The dirty digital dissembler handles the electorate. In 2024, advisers to Musk ran a $45 million false-flag campaign so precise in its cynicism that it deserves to be described slowly and disdainfully. Muslim voters in Michigan received pro-Israel ads designed to look like Harris campaign materials. Jewish voters in Pennsylvania received the opposite message from the same shop. Young liberals got videos about how Harris had betrayed the progressive movement. Working-class white men in the Midwest got warnings that Harris would institute racial quotas and take away their Zyn pouches. Four brand names, zero common origin, one coordinating strategy. They called it “false positives” internally. The goal was not persuasion. It was subtraction — push enough Democratic-leaning voters into confusion, disgust, or exhausted abstention. Harris dropped eight million votes from Biden’s 2020 total. Trump gained fewer than two million. The election was decided, as the architects intended, by subtraction.

Peter Thiel’s blood boy JD Vance, who smuggled the cats-and-dogs story from neo-Nazis into the national bloodstream and understands disinformation the way a musician understands rhythm, is already running the 2026 frame: corruption and fraud, defined as Somalian fraudsters and immigrants draining programs meant for you. A rural organizing group found 58 percent of rural voters already believe Democrats are the most corrupt party. AI does not need to create that belief. It scales it with a hundred variations of the same message, each calibrated to a distinct psychological profile, none traceable to a common origin, arriving faster than any correction can travel. Kate Starbird The University of Washington has spent years documenting how misleading election content spreads: misinterpreted evidence, omitted context, exaggerated impact, falsely attributed intent, each handoff up the legitimacy chain, leaving no single actor caught having to answer for the lies. The template has been known to the right for years. What AI adds is scale, speed, and the terrifying capacity for individual targeting, the right lie, for the right voter, at the right moment of doubt.

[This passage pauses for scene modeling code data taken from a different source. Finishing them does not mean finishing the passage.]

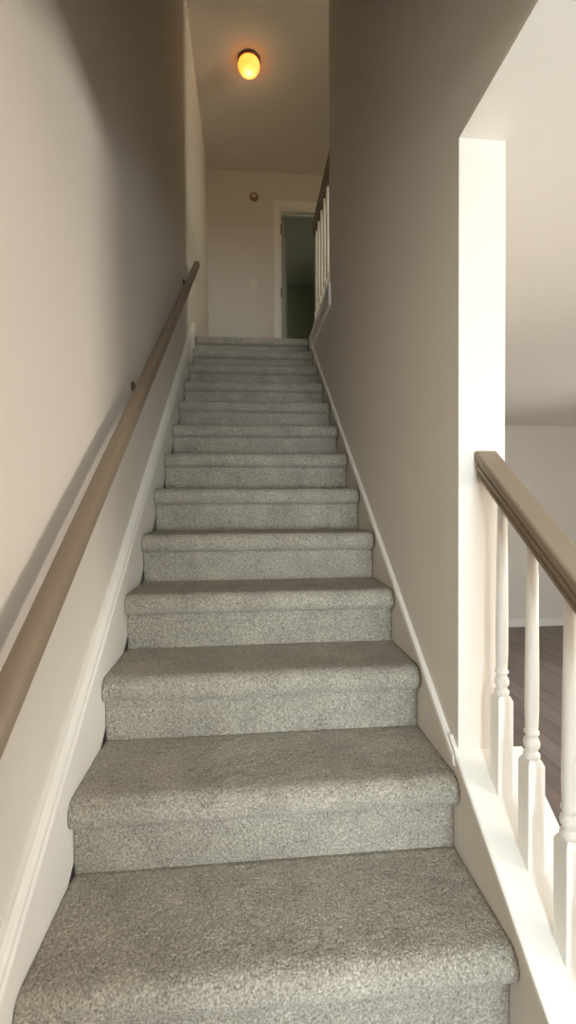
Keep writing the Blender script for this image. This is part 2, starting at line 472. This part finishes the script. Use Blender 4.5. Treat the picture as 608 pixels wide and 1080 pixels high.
# ------------------------------------------------------------------ doorway upstairs
door = struct(empty('door_1', (1.18, BACK, UP)))
bm = bmesh.new()
box(bm, (.735, BACK - .018, UP), (.803, BACK + .001, 4.37), .003); box(bm, (1.557, BACK - .018, UP), (1.625, BACK + .001, 4.37), .003)
box(bm, (.803, BACK - .0175, 4.285), (1.557, BACK + .001, 4.37), .003)
o = link('door_casing', bm, M['trim']); par(o, door)
bm = bmesh.new()
box(bm, (.80, BACK, UP), (.815, BACK + .12, 4.285)); box(bm, (1.545, BACK, UP), (1.56, BACK + .12, 4.285)); box(bm, (.815, BACK, 4.262), (1.545, BACK + .12, 4.285))
box(bm, (.815, BACK + .055, UP), (.826, BACK + .085, 4.262)); box(bm, (1.534, BACK + .055, UP), (1.545, BACK + .085, 4.262)); box(bm, (.826, BACK + .055, 4.251), (1.534, BACK + .085, 4.262))
o = link('door_jamb', bm, M['trim']); par(o, door)
# leaf swung open into the bedroom, hinged on the left jamb
leaf = bmesh.new()
box(leaf, (0, 0, 0), (.035, .72, 1.955), .002)
for z0, z1 in ((.14, .86), (1.0, 1.82)):
    for y0_, y1_ in ((.1, .32), (.40, .62)): box(leaf, (.033, y0_, z0), (.041, y1_, z1), .004)
lo = link('door_leaf', leaf, M['door']); lo.location = (.833, BACK + .125, UP + .012); lo.rotation_euler = (0, 0, math.radians(-7)); par(lo, door)
for z in (2.62, 3.29, 4.02):
    bm = bmesh.new(); box(bm, (.8145, BACK + .03, z), (.822, BACK + .054, z + .10)); lathe(bm, [(0, 0), (.007, 0), (.007, .1), (0, .1)], 10, (.822, BACK + .028, z))
    o = link('hinge', bm, M['hinge']); par(o, door)

# ------------------------------------------------------------------ small fittings
cl = empty('ceiling_light', (.453, 3.10, TOPC))
tag(cl, 'round amber glass ceiling light glowing above the top of the stairs', 'ceiling light')
bm = bmesh.new(); lathe(bm, [(0, 0), (.096, 0), (.097, -.006), (.096, -.016), (.088, -.020), (.0, -.020)], 48)
o = link('base', bm, M['bronze'], cl, True)
bm = bmesh.new(); lathe(bm, [(0, -.019), (.080, -.019), (.089, -.028), (.0935, -.046), (.090, -.070), (.076, -.094), (.052, -.110), (.024, -.118), (0, -.120)], 48)
o = link('lamp_shade', bm, M['shade'], cl, True)

sw = empty('light_switch', (.503, BACK, 3.41))
tag(sw, 'ivory light switch plate on the landing wall left of the doorway', 'light switch')
bm = bmesh.new(); box(bm, (-.037, -.007, -.06), (.037, 0, .06), .003); link('plate', bm, M['plastic'], sw)
bm = bmesh.new(); box(bm, (-.012, -.011, -.026), (.012, -.006, .026), .002); link('rocker', bm, M['plastic'], sw)
al = empty('wall_alarm', (.510, BACK, 4.40))
tag(al, 'small round brownish alarm high on the landing wall beside the doorway', 'alarm')
bm = bmesh.new(); lathe(bm, [(0, 0), (.049, 0), (.050, .008), (.045, .020), (.028, .026), (0, .026)], 32)
bmesh.ops.rotate(bm, verts=bm.verts, cent=(0, 0, 0), matrix=Matrix.Rotation(math.pi / 2, 3, 'X')); link('housing', bm, M['alarm'], al, True)
bm = bmesh.new(); lathe(bm, [(0, .025), (.018, .025), (.018, .031), (.012, .034), (0, .034)], 24)
bmesh.ops.rotate(bm, verts=bm.verts, cent=(0, 0, 0), matrix=Matrix.Rotation(math.pi / 2, 3, 'X')); link('sensor', bm, M['plastic'], al, True)

# ------------------------------------------------------------------ light
def area(name, loc, rot, sx, sy, power, col):
    l = bpy.data.lights.new(name, 'AREA'); l.shape = 'RECTANGLE'; l.size = sx; l.size_y = sy; l.energy = power; l.color = col
    o = bpy.data.objects.new(name, l); o.location = loc; o.rotation_euler = rot; COL.objects.link(o); return o
R90 = math.radians(90)
area('daylight', ((LW[0] + LW[1]) / 2, FY - .16, (LW[2] + LW[3]) / 2), (R90, 0, 0), LW[1] - LW[0], LW[3] - LW[2], 108, (.84, .96, 1.0))
area('daylight', ((LW2[0] + LW2[1]) / 2, FY - .16, (LW2[2] + LW2[3]) / 2), (R90, 0, 0), LW2[1] - LW2[0], LW2[3] - LW2[2], 8, (1, .9, .8))
area('daylight', (RX + .17, (UWIN[0] + UWIN[1]) / 2, (UWIN[2] + UWIN[3]) / 2), (R90, 0, R90), UWIN[1] - UWIN[0], UWIN[3] - UWIN[2], 122, (1, .90, .66))
area('daylight', (RX + .17, (RWIN2_ADDED[0] + RWIN2_ADDED[1]) / 2, (RWIN2_ADDED[2] + RWIN2_ADDED[3]) / 2), (R90, 0, R90), RWIN2_ADDED[1] - RWIN2_ADDED[0], RWIN2_ADDED[3] - RWIN2_ADDED[2], 44, (1, .97, .90))  # fill through the added far window of the lower room
area('daylight', (2.50, (BWIN_ADDED[0] + BWIN_ADDED[1]) / 2, (BWIN_ADDED[2] + BWIN_ADDED[3]) / 2), (R90, 0, R90), BWIN_ADDED[1] - BWIN_ADDED[0], BWIN_ADDED[3] - BWIN_ADDED[2], 3.5, (.92, 1, .72))  # weak greenish fill through the added bedroom window
area('daylight', (RX + .17, (RWIN_ADDED[0] + RWIN_ADDED[1]) / 2, (RWIN_ADDED[2] + RWIN_ADDED[3]) / 2), (R90, 0, R90), RWIN_ADDED[1] - RWIN_ADDED[0], RWIN_ADDED[3] - RWIN_ADDED[2], 146, (1, .89, .78))  # warm fill for the left wall through the added right window
pl = bpy.data.lights.new('lamp_glow', 'POINT'); pl.energy = .45; pl.color = (1, .72, .42); pl.shadow_soft_size = .035
po = bpy.data.objects.new('lamp_glow', pl); po.location = (.453, 3.10, TOPC - .165); COL.objects.link(po)
w = bpy.data.worlds.new('sky'); S.world = w; w.use_nodes = True
nt = w.node_tree; bg = nt.nodes['Background']
sky = nt.nodes.new('ShaderNodeTexSky'); sky.sky_type = 'NISHITA'; sky.sun_elevation = math.radians(35); sky.sun_rotation = math.radians(60); sky.sun_disc = False
nt.links.new(sky.outputs[0], bg.inputs[0]); bg.inputs[1].default_value = .7

# ------------------------------------------------------------------ camera
yaw, pitch, roll = 8.80997751e-02, -1.86480754e-02, -5.65020608e-03
fw = Vector((math.sin(yaw) * math.cos(pitch), math.cos(yaw) * math.cos(pitch), math.sin(pitch)))
ri = Vector((math.cos(yaw), -math.sin(yaw), 0)); up = ri.cross(fw)
Rv = ri * math.cos(roll) + up * math.sin(roll); Uv = -ri * math.sin(roll) + up * math.cos(roll)
cd = bpy.data.cameras.new('camera'); cam = bpy.data.objects.new('camera', cd); COL.objects.link(cam)
mw = Matrix((Rv, Uv, -fw)).transposed().to_4x4(); mw.translation = Vector((.41987, -.84893, .87989)); cam.matrix_world = mw
cd.sensor_fit = 'HORIZONTAL'; cd.sensor_width = 36; cd.lens = 474.709 / 608 * 36; cd.clip_start = .02
S.camera = cam
S.view_settings.view_transform = 'Standard'; S.view_settings.look = 'None'; S.view_settings.gamma = 1
S.view_settings.use_curve_mapping = False; S.view_settings.exposure = 0.0
S.cycles.max_bounces = 12; S.cycles.diffuse_bounces = 8; S.cycles.use_denoising = True
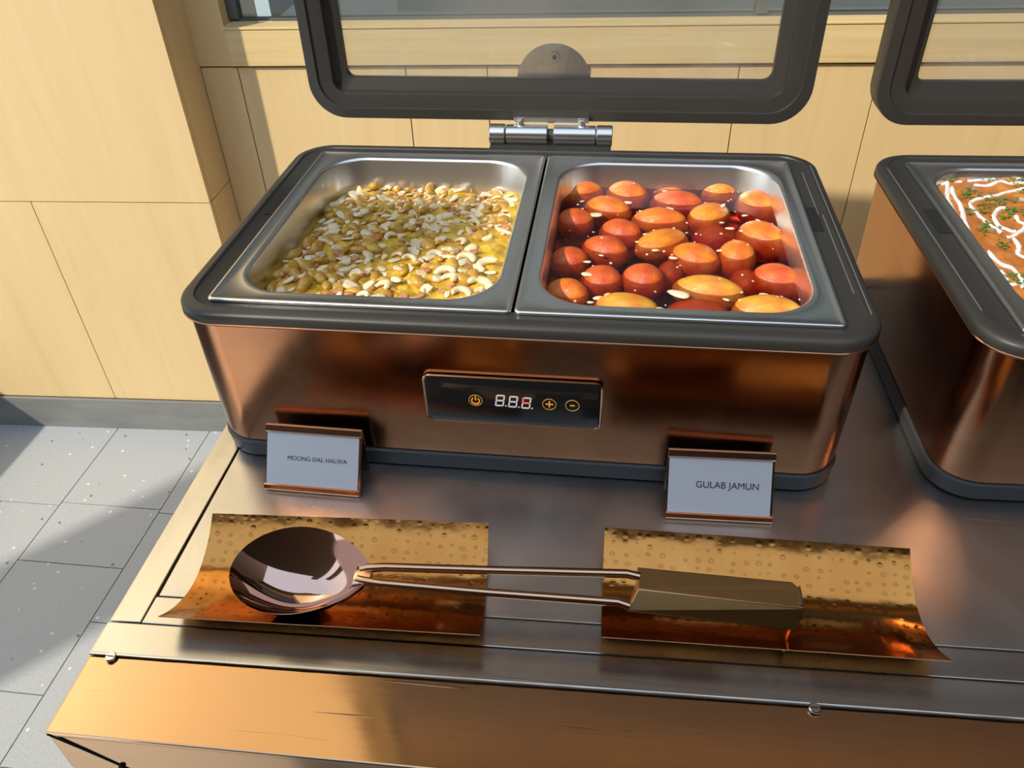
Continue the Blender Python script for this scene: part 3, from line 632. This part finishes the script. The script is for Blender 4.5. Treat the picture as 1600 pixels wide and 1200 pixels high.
for (x,y) in [(0.427, 0.325), (0.44, 0.287), (0.448, 0.28), (0.459, 0.269), (0.444, 0.24), (0.46, 0.232), (0.471, 0.237), (0.477, 0.265), (0.499, 0.291), (0.435, 0.2), (0.424, 0.189), (0.494, 0.315), (0.508, 0.321), (0.444, 0.254), (0.46, 0.255), (0.454, 0.219), (0.499, 0.306), (0.472, 0.33), (0.425, 0.097), (0.423, 0.105), (0.43, 0.233), (0.433, 0.277), (0.438, 0.161), (0.487, 0.23), (0.511, 0.267), (0.51, 0.286)]+[(rl.uniform(.54,.89),rl.uniform(.05,.33)) for _k in range(55)]:
    q=m2i@Vector((x,fy(y),0))
    for k in range(13):
        px=q.x+rl.gauss(0,.0045); py=q.y+rl.gauss(0,.0045); a=rl.uniform(0,6.28); L_=rl.uniform(.0022,.0045); z=cz2(px,py)+.0008+rl.uniform(0,.0018); n0=len(V)
        for (u,v,w) in ((0,0,0),(.4,.45,.2),(.75,.30,.3),(1,0,0),(.75,-.35,.2),(.4,-.4,.3)):
            V.append((px+L_*(u*math.cos(a)-v*math.sin(a)),py+L_*(u*math.sin(a)+v*math.cos(a)),z+w*.002)) 
        F.append([n0,n0+1,n0+2,n0+3]); F.append([n0,n0+3,n0+4,n0+5])
lf=mesh('chopped_coriander',V,F,M['leaf']); lf.matrix_basis=m2
tag(lf,'chopped green coriander leaves sprinkled over the orange gravy','herb'); stuff(lf)

# ------------------------------------------------------------------ name cards
def text_obj(s,size,m,parent,name='lettering',bold=0):
    cu_=bpy.data.curves.new(name,'FONT'); cu_.body=s; cu_.size=1; cu_.align_x='CENTER'; cu_.align_y='CENTER'; cu_.extrude=.012; cu_.offset=0
    tmp=bpy.data.objects.new('tmp',cu_); col.objects.link(tmp); dg=bpy.context.evaluated_depsgraph_get(); dg.update()
    me=bpy.data.meshes.new_from_object(tmp.evaluated_get(dg)); bpy.data.objects.remove(tmp); me.materials.clear(); me.materials.append(m)
    o=bpy.data.objects.new(name,me); col.objects.link(o); o.parent=parent; return o
def sign(label,txt,loc,rz,tw,tx,w=.0905,h=.052):
    t=empty('name_card_holder',label,'sign',loc,rz)
    hx=w/2; lean=.034   # face leans back by this at the top
    def pt(x,s,off): # s along the face from the foot, off outward
        ty=Vector((0,lean,h)).normalized(); nn=Vector((0,-ty.z,ty.y)); p=ty*s+nn*off; return Vector((x,p.y,p.z))
    H=math.hypot(lean,h)
    def plate(nm,prof,m,x0=-hx,x1=hx,par=t):
        n=len(prof); V=[pt(x0,s,o) for s,o in prof]+[pt(x1,s,o) for s,o in prof]
        return mesh(nm,V,[list(range(n))[::-1],list(range(n,2*n))]+[[i,(i+1)%n,n+(i+1)%n,n+i] for i in range(n)],m,par)
    plate('face_plate',[(0,0),(H,0),(H,-.0014),(0,-.0014)],M['sign_copper'])
    for s0,s1 in ((.0003,.0062),(H-.0078,H-.0002)):
        plate('retaining_lip',[(s0,0),(s0,.0022),(s0+.0012,.0034),(s1-.0012,.0034),(s1,.0022),(s1,0)] ,M['sign_copper'])
    # back leg
    V=[(-hx,lean-.001,h-.002),(hx,lean-.001,h-.002),(hx,.0345,0.0),(-hx,.0345,0.0),(-hx,lean+.0005,h-.002),(hx,lean+.0005,h-.002),(hx,.0356,0.0),(-hx,.0356,0.0)]
    mesh('back_leg',V,[[0,1,2,3],[7,6,5,4],[0,4,5,1],[1,5,6,2],[2,6,7,3],[3,7,4,0]],M['acrylic'],t)
    cdp=plate('card',[(.0062,.0003),(H-.0076,.0003),(H-.0076,.0012),(.0062,.0012)],M['paper'],-hx+.0012,hx-.0022)
    x=text_obj(txt,.0080,M['ink'],cdp,bold=.00002)
    bb_=[Vector(c) for c in x.bound_box]; wd=max(b.x for b in bb_)-min(b.x for b in bb_); k=tw/wd
    ty=Vector((0,lean,h)).normalized(); nn=Vector((0,-ty.z,ty.y)); xx=Vector((1,0,0))
    base=pt(tx,H*.50,.00135)
    x.matrix_basis=Matrix(((k,0,0,base.x),(0,ty.y*k,nn.y*k,base.y),(0,ty.z*k,nn.z*k,base.z),(0,0,0,1)))
    return t
sign('rose gold name card holder lettered moong dal halwa before the halwa pan','MOONG DAL HALWA',(-.1830,-.0580,0),R(-1.0),.0565,.004)
sign('rose gold name card holder lettered gulab jamun before the dough balls','GULAB JAMUN',(.1825,-.0565,0),R(1.5),.0530,.006)

# ------------------------------------------------------------------ hammered plates
def spoon_plate(label,cs,zc,nx=48,ny=28,sag=.0015):
    bl,br,fr,fl_=[Vector((*p,0)) for p in cs]; V=[];F=[]
    for s_ in (0,1):
        for j in range(ny+1):
            t=j/ny
            for i in range(nx+1):
                u=i/nx; p=(bl*(1-u)+br*u)*(1-t)+(fl_*(1-u)+fr*u)*t
                q=2*t-1; zz=sag+(zc-sag)*abs(q)**2.0
                # dented hammered sheet
                zz+=.0003*noise.noise(Vector((p.x*60,p.y*90,3)))
                V.append((p.x,p.y,zz-(.0011 if s_ else 0)))
    n=(nx+1)*(ny+1)
    for j in range(ny):
        for i in range(nx):
            a=j*(nx+1)+i; F.append([a,a+1,a+nx+2,a+nx+1]); F.append([n+a,n+a+nx+1,n+a+nx+2,n+a+1])
    for i in range(nx):
        a=i; F.append([a,n+a,n+a+1,a+1]); a=ny*(nx+1)+i; F.append([a,a+1,n+a+1,n+a])
    for j in range(ny):
        a=j*(nx+1); F.append([a,a+nx+1,n+a+nx+1,n+a]); a=j*(nx+1)+nx; F.append([a,n+a,n+a+nx+1,a+nx+1])
    o=mesh('spoon_rest',V,F,M['hammered'],None,True,sharp=60)
    rebase(o,(sum(p[0] for p in cs)/4,sum(p[1] for p in cs)/4,0)); tag(o,label,'tray'); return o
spoon_plate('curved hammered copper plate under the bowl of the serving spoon',[(-.2489,-.1128),(-.0117,-.1007),(-.0020,-.2082),(-.2466,-.2173)],.025)
spoon_plate('curved hammered copper plate under the grip of the serving spoon',[(.0848,-.0962),(.3251,-.0949),(.3286,-.1951),(.0859,-.2007)],.025)

# ------------------------------------------------------------------ serving spoon
sp=empty('serving_spoon','large rose gold serving spoon with twin rod handle lying across two copper plates','spoon',(-.15,-.17,0))
def sl_(p): return Vector(p)-Vector((-.15,-.17,0))
# bowl: egg shaped, long axis from the left tip to the neck at the right
C0=Vector((-.1470,-.1750,.040)); AX=Vector((.0565,-.0045,.003)); AY=Vector((.004,.0368,.006))
nu,nv=48,14; V=[];F=[]
def bowl(u,k,off):
    a=2*math.pi*u/nu; ca,sa=math.cos(a),math.sin(a)
    # pointed towards the neck, blunt at the tip
    wy=sa*(1-.16*ca-.10*ca*ca); rx=ca*(1.0 if ca<0 else 1.02)
    d=.0325*(1-k**2.3)
    p=C0+AX*(rx*k)+AY*(wy*k); p=p+Vector((0,0,-d-off)); 
    if off: p=C0+(p-C0)*1.0
    return p
for off in (0,.0012):
    for j in range(nv+1):
        k=j/nv
        for u in range(nu): V.append(sl_(bowl(u,max(k,.001),off)))
n=(nv+1)*nu
for o_ in (0,n):
    for j in range(nv):
        for u in range(nu):
            a=o_+j*nu+u; b=o_+j*nu+(u+1)%nu; q=[a,b,b+nu,a+nu]; F.append(q if o_==0 else q[::-1])
for u in range(nu): a=nv*nu+u; b=nv*nu+(u+1)%nu; F.append([a,b,n+b,n+a])
F.append([u for u in range(nu)][::-1]); F.append([n+u for u in range(nu)])
mesh('spoon_bowl',V,F,M['spoon'],sp,True,sharp=60)
NK=C0+AX*1.0
# neck fork and twin rods
def rod(y_end,yn,pts): return tube('handle_rod',[sl_(p) for p in pts],.0034,M['rod'],sp,12,1.0)
r1=rod(0,0,[(-.0985,-.1735,.0435),(-.0930,-.1720,.0445),(-.0800,-.1705,.0455),(.0,-.1655,.0455),(.1020,-.1585,.0455),(.1120,-.1600,.0450)])
r2=rod(0,0,[(-.0985,-.1820,.0430),(-.0930,-.1838,.0440),(-.0800,-.1850,.0445),(.0,-.1845,.0435),(.0960,-.1825,.0425),(.1050,-.1845,.0415)])
tube('spoon_neck',[sl_(p) for p in ((-.1010,-.1778,.0418),(-.0970,-.1778,.0428),(-.0930,-.1779,.0437),(-.0885,-.1780,.0445))],[.0105,.0098,.0085,.0062],M['rod'],sp,14,.28)
# folded grip: flat gold top face, dark front face, closed end
TB=[(.1105,-.1430),(.2270,-.1475)]; 
gp=[(.1100,-.1515,.0455),(.2225,-.1535,.0450),(.2285,-.1600,.0445),(.2280,-.1755,.0440),(.1110,-.1710,.0450)]
lo=[(.1100,-.1540,.0300),(.2225,-.1560,.0270),(.2280,-.1620,.0240),(.2240,-.1850,.0300),(.1030,-.1835,.0340)]
V=[sl_(p) for p in gp]+[sl_(p) for p in lo]
gr=mesh('grip',V,[[0,1,2,3,4],[9,8,7,6,5],[0,5,6,1],[1,6,7,2],[2,7,8,3],[3,8,9,4],[4,9,5,0]],M['grip'],sp)
bmx=bmesh.new(); bmx.from_mesh(gr.data); bmesh.ops.bevel(bmx,geom=bmx.edges[:],offset=.0008,segments=2,profile=.7,affect='EDGES'); bmx.to_mesh(gr.data); bmx.free()
mesh('grip_end',[sl_(p) for p in ((.2278,-.1570,.0455),(.2272,-.1735,.0452),(.2215,-.1852,.0300),(.2200,-.1850,.0045),(.2255,-.1650,.0040),(.2262,-.1570,.0450),(.2256,-.1735,.0447),(.2199,-.1852,.0295),(.2184,-.1850,.0040),(.2239,-.1650,.0035))],[[0,1,2,3,4],[9,8,7,6,5],[0,5,6,1],[1,6,7,2],[2,7,8,3],[3,8,9,4],[4,9,5,0]],M['rod'],sp)

# ------------------------------------------------------------------ raise everything so that the floor is near z=0
bpy.context.view_layer.update()
for o in list(S.objects):
    if o.parent is None and o.type not in ('CAMERA','LIGHT'): o.location.z+=TZ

The voters in the crosshairs are the genuinely movable ones, according to G. Eliott Morris: working-class, multiracial, heavily independent, nearly 40 percent of whom didn’t vote in 2024. Three percent of them name crime as their top issue. Thirty-eight percent name prices. They are reachable on the economy. They are precisely the voters the dirty digital dissembler is designed to reach first with something else entirely, leaving them too confused or disgusted to act.

This midterm is not a normal check on a horrendously unpopular president, though it is that too.

It is the election that sets the template for 2028 and the decade beyond for whether the regulatory architecture governing AI gets built before the industry captures the builders, for whether the Voice strategy consolidates enough power that Exit stops being a thought experiment and starts skipping zoning applications.

Crypto proved in one Senate markup that voter indifference means nothing. The Network State’s backers are betting that by the time the public understands what is being decided, the decision will already be permanent.

They have the money, the machines, and the method. What the opposition has is November and the fact that there are, as there have always been, more of us than there are of them.

But we’re not going to be able to fact-check our way out of this; we’re going to need a better story. And a better way of telling it.